Music for midterms

I’ve been enjoying this new recording of Don Giovanni. (The box has Ildebrando D’Arcangelo brooding, Heathcliff-like, on the back. I am unmoved by the scowly brow and pouty look – having opera singers pose like this always makes me laugh. But he sounds pretty nice.) I am in fact listening to it as I write this. Donna Elvira (Joyce DiDonato) has just shown up and is threatening to cavare Don Giovanni’s cor.

I had a conversation with my friend R last night. She was in London in the summer and a friend took her to a Christoph Pregardien song recital (Schumann songs, I think it was) and she admitted falling asleep halfway through it due to jet lag. I don’t blame her for that. Not because I find Pregardien or Schumann boring, but because if someone had taken me to a song recital the evening after I’d basically missed a night’s sleep I would probably have fallen asleep too.

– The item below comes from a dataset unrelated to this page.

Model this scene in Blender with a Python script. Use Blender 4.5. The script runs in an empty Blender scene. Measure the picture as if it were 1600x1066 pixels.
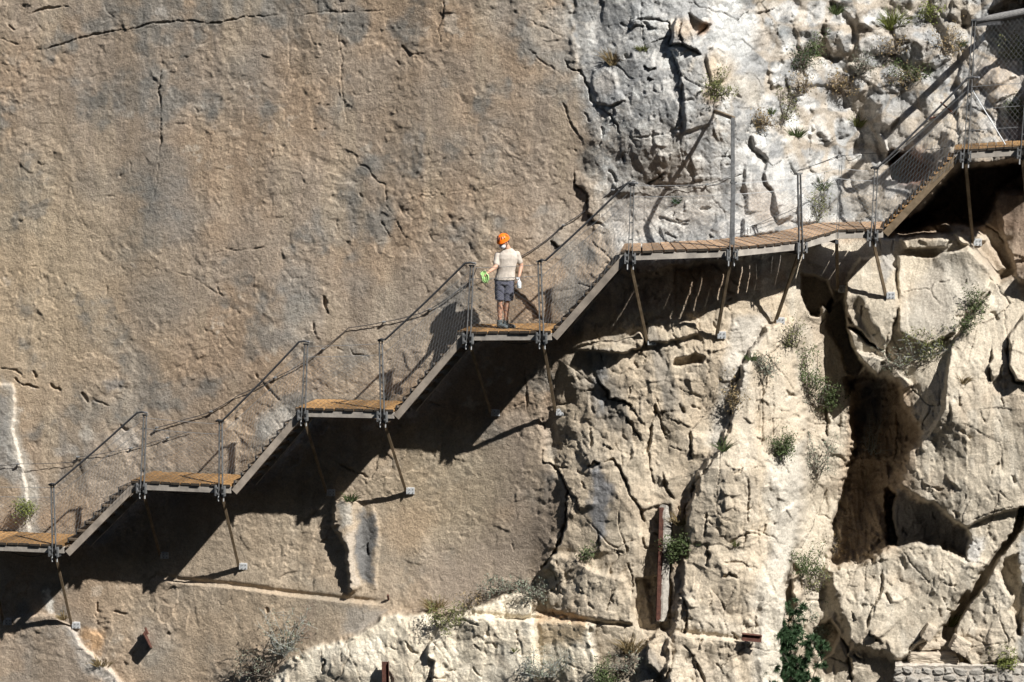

I can listen to music and grade at the same time – grading exams doesn’t take much mental application – so I think tomorrow I may sneak in the rest of Don Giovanni as I wade through the rest of the stack of midterms that is even now lurking on my desk. I occasionally tweet the howlers, but there have only been a few in this batch – I think I’m going to be able to give at least two A’s! And one of the kids from my seminar said he felt like he was learning a lot in the class. Which is good. I feel better about the universe in general when I get confirmation that I am not wasting everyone’s time. Teaching is such a fun occupation when it goes right. (When it goes right. When it goes poorly, it’s kind of soul-destroying.)

Finally, I was thinking about Claus Guth’s Mozart productions while I was running this evening. Do not ask me why – sometimes you stare off into space at the gym, and there’s the damn forest again. (Not literally, of course. It is possible to complain about many aspects of the university rec center, but in its defense I will say that its walls are consistently in the same places, there are no falling feathers, only one or two extraneous characters and if a tree suddenly appeared in the foyer, it would be removed. Guth’s Gym this is not.) Specifically I was thinking about how Guth’s versions of the three Da Ponte operas fit together. If anyone has any thoughts on that, or on any of them individually, can you put thoughts and/or links in comments?